Quel silenzio del sindaco Pisapia su Motorshow e Olimpiadi a Milano

(...) Inevitabili le reazioni del sindaco di Bologna Virginio Merola e di quello di Torino Piero Fassino. Infatti la patria del Motorshow, sospeso dopo una lunga agonia, sogna di recuperare in qualche forma quella grande star espositiva decaduta e pensionata: Merola minaccia addirittura di rivolgersi al governo. Da parte sua la città della Fiat (una Fiat sempre più americana, però) non può rassegnarsi a vedere rinascere altrove un salone che un tempo - molto tempo fa - era suo.
E come criticare i due sindaci? Ricordando loro cos'è la concorrenza e che oggi la competizione economica avviene tra le grandi aree urbane? Inutile, sono due sindaci di sinistra. Che comunque hanno il diritto-dovere di tutelare l'immagine e il ruolo delle rispettive città. Cazzola sospetta che la momentanea rinuncia della Fiat a partecipare al Salone milanese possa essere «figlia di quelle pressioni», le pressioni, cioè, di Fassino e di altri ambienti torinesi (oltre che del crescente fastidio del Lingotto per le cose italiane). Possibile, ma ognuno si occupa legittimamente del proprio orticello e non è prudente dare la vicenda per conclusa con la vittoria di Milano. Fassino e Merola, dunque fanno il loro mestiere. Diversamente da Giuliano Pisapia. Il sindaco di Milano sembra che non ami battersi per la sua città. Ha dovuto accodarsi, malvolentieri, alla richiesta formulata dal presidente della Regione Maroni di portare a Milano le Olimpiadi del 2024. Una richiesta in concorrenza con quella analoga di Roma. Ma a Pisapia non piace litigare con i sindaci compagni - fosse per lui, anzi, rinuncerebbe al Salone dell'auto e infatti non ha replicato a Merola e a Fassino.
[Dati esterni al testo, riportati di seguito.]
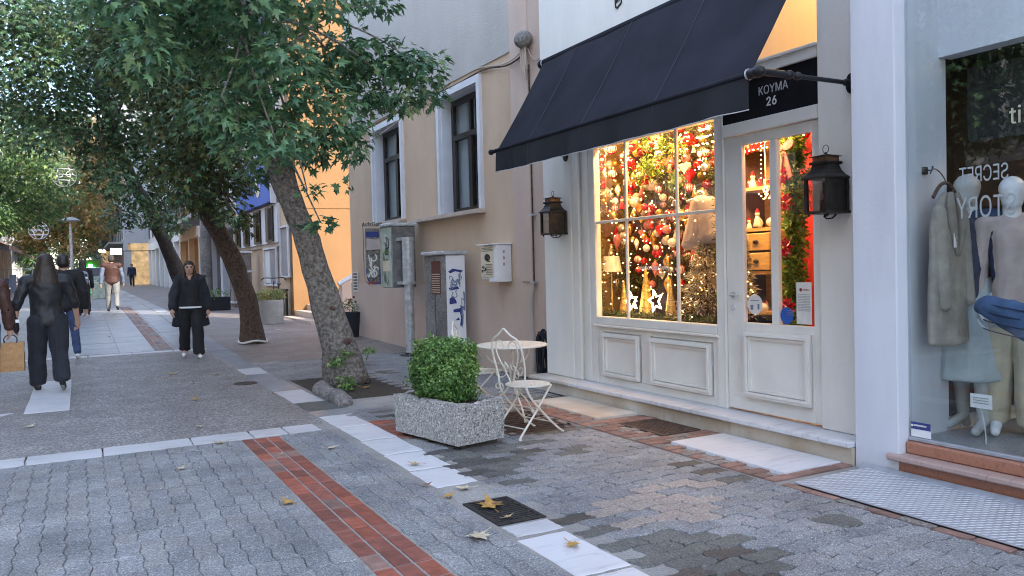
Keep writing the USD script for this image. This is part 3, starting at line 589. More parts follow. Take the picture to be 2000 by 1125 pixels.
# ------------------------------------------------------------------ buildings down the street
def far_building(name, label, side, y0, y1, h, wall, shopc, rows=3, piers='trim_white', awn=None, bal=True, ground=None, x0=5.2):
    s = side; xf = x0*s if s > 0 else (-6.2 if y0 < 44 else -4.3)
    t = thing(name, label, 'building', None, (xf, (y0+y1)/2, 0)); g = gz((y0+y1)/2)
    bx = lambda a, b, *r, bev=0: box(min(xf+s*a, xf+s*b), max(xf+s*a, xf+s*b), *r, bev)
    obj('wall', bx(.0, 5, y0, y1, g+3.3, h), wall, t); obj('roof', bx(-.3, 5, y0, y1, h, h+.25), 'stone_trim', t)
    obj('shop_back', bx(.5, 5, y0, y1, -.2, g+3.3), shopc, t); obj('fascia', bx(-.06, .3, y0, y1, g+2.75, g+3.3), piers, t)
    n = max(1, int((y1-y0)/3.2)); w = (y1-y0)/n
    for k in range(n+1): obj('pier', bx(-.05, .5, max(y0, y0+w*k-.25), min(y1, y0+w*k+.25), -.2, g+2.75), piers, t)
    for k in range(n):
        a, b = y0+w*k+.25, y0+w*(k+1)-.25
        wf = obj('shop_window', bx(.2, .28, a, b, g+.1, g+.35), 'frame_dark', t); obj('pane', bx(.22, .23, a, b, g+.35, g+2.75), 'pane_smoke', wf)
        obj('door', bx(.18, .26, (a+b)/2-.5, (a+b)/2-.42, g+.35, g+2.6), 'frame_dark', wf)
    nf = max(1, int((h-g-3.3)/3.0)); 
    for f in range(nf):
        z = g+3.5+3.0*f
        for k in range(n):
            c = y0+w*(k+.5)
            wi = obj('window', bx(-.03, .02, c-.75, c+.75, z+.1, z+2.2), 'trim_white', t)
            obj('pane', bx(-.05, -.03, c-.65, c+.65, z+.2, z+2.1), 'frame_dark', wi)
        if bal and f >= 0:
            bl = obj('balcony', bx(-1.1, 0, y0+.5, y1-.5, z-.2, z-.05), 'concrete', t)
            obj('railing', J([bx(-1.1, -1.06, y0+.5, y1-.5, z+.85, z+.9)]+[bx(-1.09, -1.07, q-.012, q+.012, z-.05, z+.85) for q in np.arange(y0+.5, y1-.5, .28)]), 'iron_dark', bl)
    if awn:
        obj('shop_awning', remap(ext(Polygon([(0, 0), (1.5, -.75), (1.5, -.95), (1.47, -.95), (1.47, -.78), (0, -.05)]), y1-y0-.8), (xf, (y1-.4) if s > 0 else y0+.4, g+3.2), (-s, 0, 0), (0, 0, 1), (0, -s, 0)), awn, t)
    return t
M('wall_lilac', (.46, .43, .47), .85, .1, 1); M('wall_cream', (.56, .50, .40), .85, .1, 1); M('wall_grey', (.40, .41, .43), .85, .1, 1); M('wall_pale', (.58, .57, .56), .85, .1, 1); M('wall_sand', (.58, .42, .27), .85, .1, 1)
M('shop_warm', (.5, .33, .16), .8, .3, 2, emit=.22); M('shop_cool', (.4, .45, .52), .8, .3, 2, emit=.16); M('shop_dark', (.12, .11, .11), .8, .3, 2)
far_building('lilac_building', 'lilac grey building with pale stone piers behind the woman in black', 1, 31.05, 41, 13, 'wall_lilac', 'shop_dark', piers='plaster_bluewhite')
far_building('sand_building', 'sand coloured building with lit lamps beyond the lilac one', 1, 41.05, 49, 14, 'wall_sand', 'shop_warm', piers='wall_sand')
far_building('glass_front_building', 'white building with tall glazed shopfronts left of the leaning trunk', 1, 49.05, 72, 12, 'wall_pale', 'shop_cool', piers='plain_white', bal=False)
far_building('balcony_building', 'grey balconied block with lit shop signs at the far end', 1, 72.05, 95, 17, 'wall_grey', 'shop_warm', piers='wall_grey', x0=3.4)
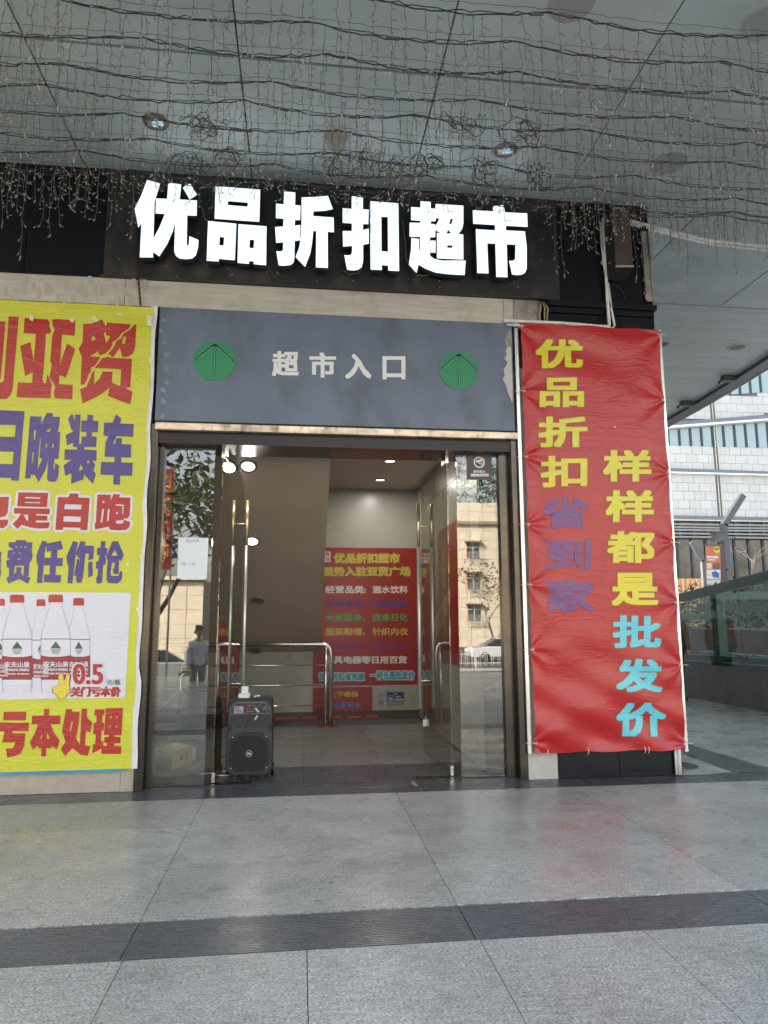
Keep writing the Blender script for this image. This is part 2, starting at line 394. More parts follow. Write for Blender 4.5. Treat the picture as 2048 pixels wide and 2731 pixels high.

Perciò fin dall'inizio, dopo aver mandato giù il rospo di una richiesta che non è sua e non condivide, ha cominciato prima a lanciare messaggi del tipo « non litighiamo, mettiemoci insieme», proponendo un'impossibile edizione dei Giochi divisa fra Roma e Milano, fingendo di ignorare che il Comitato olimpico internazionale ha detto che le Olimpiadi devono avere per sede una città sola. Poi è passato al baratto: lasciamo le Olimpiadi a Roma in cambio di una Città dello Sport a Milano. Una sorta di risarcimento. Cosicché la spesa, fra impianti milanesi e impianti romani, raddoppierebbe e per di più la realizzazione di nuove strutture sportive a Milano, che ne ha un gran bisogno, sarebbe condizionata a un successo di Roma, al quale non potrebbe in alcun modo contribuire. Non è così che si fa: un sindaco le battaglie per la sua città, se ci crede, le combatte a viso aperto. Se non ci crede lo dice altrettanto apertamente. Ma a Pisapia i grandi eventi internazionali per lanciare l'immagine della città non interessano. Tutta la sua politica, a base di biciclette e lotta alle polveri sottili, è fondata su scelte minimaliste, roba da decrescita dolce.

E pensare che i suoi accusavano Letizia Moratti e prima Gabriele Albertini di modestia progettuale, di non avere «un sogno». Eppure l'Expo a Milano lo ha portato la Moratti e Albertini ha cambiato lo skyline della città. Cosa lascerà Pisapia?